Furthermore, as someone who also wants to attract more visitors — who could become locals — to his community, Davidson was also careful to incorporate some of Pueblo’s more recognizable attributes into the courses, such as Lake Pueblo State Park.

All four routes pass by the park, and its tangle of singletrack trails can be spotted from the road. For many Colorado riders, Lake Pueblo is known as an early season mountain bike destination.

“If the region is hosting a race like this, why wouldn’t you highlight what’s already there? That’s 45 miles of singletrack that’s six miles from town,” Davidson said.

Davidson knows that Pueblo suffers from a bit of a perception problem, and it’s part of the reason he’s always happy to help people who want to bring it into the spotlight. In addition to helping Serralta design the race courses, Davidson also collaborated on route creation for the Gravel Adventure Field Guide, a pocket guide to riding gravel in the region.

Like Blankenship of PBR, Davidson believes that a rising tide lifts all boats. If a gravel race will bring people to town, then he wants to support it.

“No one thing is going to uplift the perception of Pueblo, it takes every little bit,” he said. “It’s the positive effort that people are willing to put in matters. I want to see this sort of stuff happen in Pueblo, and I want to see it start happening internally. If it takes an outsider first, that’s ok, because that will get things moving from in the inside.”

Outsiders/pros

Sometimes a strong pro presence helps put a gravel race — and thus its host community — on the map. This was certainly the case at the first Gravel Locos event in Texas in 2021.

Notable names coming to town also give host communities another thing to leverage, and this weekend’s start list is stacked with the pointy end.

Women’s WorldTour pros Emily Newsom and Lauren Stephens will both be in attendance, with Stephens squeezing the race in between road and gravel world championships. Boulder local Emma Grant and Rio Olympian Flavia Oliveira Parks will also illuminate the women’s race. Alison Tetrick and Christie Tracey are two other women to watch.

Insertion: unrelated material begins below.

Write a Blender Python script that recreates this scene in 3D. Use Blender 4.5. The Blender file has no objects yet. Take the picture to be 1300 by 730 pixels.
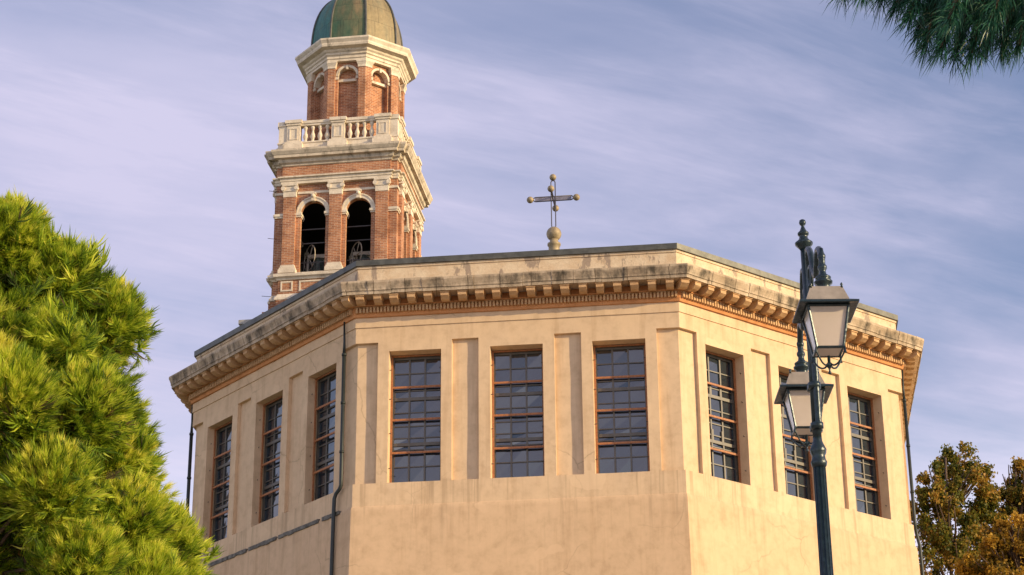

A strong contingent of men including Gravel Locos Hico champ Laurens ten Dam, Ian Boswell, Ted King, Adam Roberge, Alex Howes, Russell Finsterwald, Innokenty Zavyalov, Marc Spratt, Nathan Spratt, Kiel Reijnen, Mat Stephens, and Ben Delaney will start in Pueblo on Saturday.

For those wanting to brush shoulders with these athletes, a VIP dinner on Thursday evening, as well as a VIP ride and lunch on Friday, are options. Both benefit the fire department.

However, while pros are there to race and support the event, they are also participants with time to explore Pueblo before and after. Their far-ranging reach, via social media and other networks, is another way to promote the destination.

For Russell Finsterwald, Gravel Locos has given him a reason to revisit a place he spent time as a kid.

“I’ve actually ridden quite a bit in Pueblo,” Finsterwald said. “Not so much in recent years, but when I was first getting into riding, my family would go down to Pueblo Reservoir just about every weekend to camp and go boating. I was roughly 13 at the time and starting to take the sport more seriously, so I’d wake up early before we headed to the boat to go ‘train.’

“A lot of the roads we will be racing on are actually what I would go ride! The wet mountains of Colorado are a really neat area so it will be neat to come back and visit this weekend.”